Alas it wasn't to be this year. I woke up at 1am on race morning to an email titled "Annulation Grand Trail des Templiers". The race was cancelled! I ran it through Google Translate a few times to be sure. The Facebook post announcing the same had been shared over 1,000 times and had as many comments (mainly in angry French as far as I could tell). After a confused few hours convincing myself that this was real, I went back to sleep. The weather later in the day was the most extreme I've ever been in, with huge storms and lightning directly overhead. Cancellation was absolutely the right decision by the organisers.

I was still disappointed and full of energy though! I had a stressful week in France and all sorts of travel troubles trying to get home. Meanwhile Matt was busy in the background finding me a race to run for the big end of season finale...

The Ennerdale Ultra Trail is a 50km race in the western Lake District, organised by the great team at High Terrain Events (who also organise the excellent Glentress races). It's two laps around Ennerdale Water and from the course description sounded very fast and runnable. Matt looked at race times from previous years and suggested I aim to run 4 hours 30. It seemed reasonable when I broke that down, and 50km was much shorter than what I'd been training for, so I should have the endurance... but did I have the speed?

Start of the race

📷 https://www.granddayoutphotography.co.uk/

It's very hard not to go out too hard. The terrain at the start was flat and runnable. I'd been bouncing off the walls all week in some sort of reverse-taper madness. My legs felt good and fast felt easy. I tried to reign myself in. After the first few miles I ran alone. It was cold and drizzly but the views across the lake were stunning. The loop climbed gradually to Black Sail where there was a water station. I ran straight through and into the boggy section. This was quite slow but there were some long downhills to balance it out. Then the path dropped to next to the lake and became a lot more interesting: hopping over rocks and a roped scramble over Anglers Crag. My plan had been to run the first lap in 2 hours 10, but this section slowed me substantially and I finished the loop in 2:14 and in 8th place.

The rocky section

📷 https://www.granddayoutphotography.co.uk/

I overtook one guy in the halfway aid station as I didn't stop, and another guy who was walking just after it. He managed to hang on to me for a mile or so, but dropped back on the climb. I kept running but was annoyed to be moving much slower than on the first lap. I was feeling low from about mile 19 until just after Black Sail. I got a huge boost here from the encouragement from Ian the Race Director who had mountain biked around. By the time I got to the downhill section I was feeling strong and ran this much faster on the second lap, passing another guy. I caught the next guy as we reached the technical section and managed to lose him on this. It was tiring to constantly hop over rocks but I was feeling good again, and was pushing so hard I almost cramped up when I had to slow for the scramble! I knew I wasn't going to finish under my target but I kept pushing on to the finish and came in at 4:33.

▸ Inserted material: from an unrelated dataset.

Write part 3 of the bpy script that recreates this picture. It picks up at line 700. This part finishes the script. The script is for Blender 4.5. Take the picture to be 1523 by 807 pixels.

I was pleased to finish 1st female and 4th overall. My second lap was 5 minutes slower than the first, which isn't perfect, but much better than most others in the race! It was a good finish to the season: I've learned lots from running some big international races but it's always nice to race a bit closer to home! I'm looking forward to a rest from racing now and starting on some strength training to build up to a big 2020!

Huge thanks once again to Matt Holland from Improve My Running for the support and coaching.